The larger canvases are covered with spare arrangements of loose oil paint strokes that call to mind, from a distance, watercolors on a page or collaged pieces of paper. Each piece is created on the floor in a single sitting, a technique that keeps the canvases filled with spontaneous energy. They are at their strongest when the artist’s hand is at its loosest, and in these works Treib shows an evolution toward a freer use of line and white space than she has displayed in the past. In the sublime Simultaneous Icon (2012), swathes of cerulean and azure are applied in translucent washes or in inky strokes of color. An opaque black triangle in the upper righthand corner adds weight to the composition, while a series of calligraphic gestures keeps it light. Each field of color seems to vibrate with the movement from which it was created. The most figural work, Armless Sleeve (2010), calls to mind fragments of a woman’s dress in gray washes so thin as to leave visible bristles behind. In Garb (2012), a heavy vertical figure — again in deep blue — is surrounded by registers of undulating colored squiggles.
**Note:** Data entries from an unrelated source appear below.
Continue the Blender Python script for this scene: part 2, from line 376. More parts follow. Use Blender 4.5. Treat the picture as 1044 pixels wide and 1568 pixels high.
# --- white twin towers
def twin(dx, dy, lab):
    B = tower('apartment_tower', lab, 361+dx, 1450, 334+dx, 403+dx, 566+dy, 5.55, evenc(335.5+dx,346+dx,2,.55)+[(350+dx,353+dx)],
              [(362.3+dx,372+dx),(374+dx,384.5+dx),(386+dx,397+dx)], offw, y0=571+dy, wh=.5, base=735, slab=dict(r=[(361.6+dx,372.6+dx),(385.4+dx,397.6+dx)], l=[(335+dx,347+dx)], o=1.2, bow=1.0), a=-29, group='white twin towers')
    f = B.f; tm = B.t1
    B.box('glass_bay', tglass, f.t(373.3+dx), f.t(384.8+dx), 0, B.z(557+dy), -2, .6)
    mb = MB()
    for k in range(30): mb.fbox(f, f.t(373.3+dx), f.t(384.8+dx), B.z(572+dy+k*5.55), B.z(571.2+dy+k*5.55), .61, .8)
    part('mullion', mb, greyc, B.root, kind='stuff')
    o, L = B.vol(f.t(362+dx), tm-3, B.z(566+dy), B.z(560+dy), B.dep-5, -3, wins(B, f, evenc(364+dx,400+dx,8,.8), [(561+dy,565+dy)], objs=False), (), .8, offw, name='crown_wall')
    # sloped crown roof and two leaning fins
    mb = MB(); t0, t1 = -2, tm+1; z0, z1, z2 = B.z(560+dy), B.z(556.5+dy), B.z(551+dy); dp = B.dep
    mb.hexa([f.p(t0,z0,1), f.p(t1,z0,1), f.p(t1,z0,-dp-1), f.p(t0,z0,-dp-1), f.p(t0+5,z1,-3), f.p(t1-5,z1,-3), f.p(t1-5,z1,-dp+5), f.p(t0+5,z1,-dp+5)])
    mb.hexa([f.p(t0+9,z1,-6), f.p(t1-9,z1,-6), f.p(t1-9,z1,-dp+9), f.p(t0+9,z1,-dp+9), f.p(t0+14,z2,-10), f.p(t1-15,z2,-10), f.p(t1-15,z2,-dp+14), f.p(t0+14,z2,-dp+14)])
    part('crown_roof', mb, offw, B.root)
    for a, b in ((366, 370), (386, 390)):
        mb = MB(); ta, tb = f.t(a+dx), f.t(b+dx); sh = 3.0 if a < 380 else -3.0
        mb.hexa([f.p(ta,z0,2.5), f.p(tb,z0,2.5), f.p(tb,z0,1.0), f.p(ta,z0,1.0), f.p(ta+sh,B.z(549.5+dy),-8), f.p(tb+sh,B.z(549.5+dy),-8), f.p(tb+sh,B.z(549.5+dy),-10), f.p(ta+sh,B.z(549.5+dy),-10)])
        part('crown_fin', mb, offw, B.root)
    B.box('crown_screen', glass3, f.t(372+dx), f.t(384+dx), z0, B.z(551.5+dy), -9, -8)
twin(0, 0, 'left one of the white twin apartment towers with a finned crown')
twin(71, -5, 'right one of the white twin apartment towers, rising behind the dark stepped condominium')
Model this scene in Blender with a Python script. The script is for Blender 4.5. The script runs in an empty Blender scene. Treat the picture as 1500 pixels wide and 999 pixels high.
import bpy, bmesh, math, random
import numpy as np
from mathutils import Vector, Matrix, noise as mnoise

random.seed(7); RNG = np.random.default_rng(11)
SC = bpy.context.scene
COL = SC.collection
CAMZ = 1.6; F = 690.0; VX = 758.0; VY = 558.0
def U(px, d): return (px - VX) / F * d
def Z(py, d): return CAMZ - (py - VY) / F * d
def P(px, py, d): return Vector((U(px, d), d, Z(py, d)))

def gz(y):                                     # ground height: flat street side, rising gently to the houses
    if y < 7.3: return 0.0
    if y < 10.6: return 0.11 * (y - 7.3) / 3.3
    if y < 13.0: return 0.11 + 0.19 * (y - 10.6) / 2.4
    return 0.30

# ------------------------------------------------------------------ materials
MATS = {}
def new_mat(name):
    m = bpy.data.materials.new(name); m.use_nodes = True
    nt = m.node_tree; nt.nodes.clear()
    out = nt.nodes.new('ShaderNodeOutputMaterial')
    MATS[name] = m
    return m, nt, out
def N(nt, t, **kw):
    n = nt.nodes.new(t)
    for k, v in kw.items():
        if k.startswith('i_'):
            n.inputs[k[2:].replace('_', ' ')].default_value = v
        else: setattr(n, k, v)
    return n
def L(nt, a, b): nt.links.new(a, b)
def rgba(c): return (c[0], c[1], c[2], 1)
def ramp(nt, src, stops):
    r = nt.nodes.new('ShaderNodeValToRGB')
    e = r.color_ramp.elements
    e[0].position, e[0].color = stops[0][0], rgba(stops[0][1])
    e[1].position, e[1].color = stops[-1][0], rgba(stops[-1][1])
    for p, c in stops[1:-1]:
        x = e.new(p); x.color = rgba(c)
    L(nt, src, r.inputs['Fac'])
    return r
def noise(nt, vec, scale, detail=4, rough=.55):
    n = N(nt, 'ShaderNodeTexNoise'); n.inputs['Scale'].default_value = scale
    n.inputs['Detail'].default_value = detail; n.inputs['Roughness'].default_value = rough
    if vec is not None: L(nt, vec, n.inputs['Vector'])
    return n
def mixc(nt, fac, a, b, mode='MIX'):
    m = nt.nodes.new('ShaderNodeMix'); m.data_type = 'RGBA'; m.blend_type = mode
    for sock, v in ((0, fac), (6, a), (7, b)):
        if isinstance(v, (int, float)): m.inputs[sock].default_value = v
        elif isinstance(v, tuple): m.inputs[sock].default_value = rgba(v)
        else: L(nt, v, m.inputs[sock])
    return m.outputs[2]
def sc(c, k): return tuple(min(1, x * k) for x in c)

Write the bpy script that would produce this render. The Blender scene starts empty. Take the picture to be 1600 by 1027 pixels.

The painting’s central figure is echoed in one of the smaller works on paper, but compared to the strong messages around them, these two smaller pieces lose the immediacy of the other works and feel unnecessary. There is something almost quaint in Treib’s lack of conceptual gimmick. But these works don’t just float on their looks alone; they beg for an exhibition of a larger body to see where her abstractions are headed.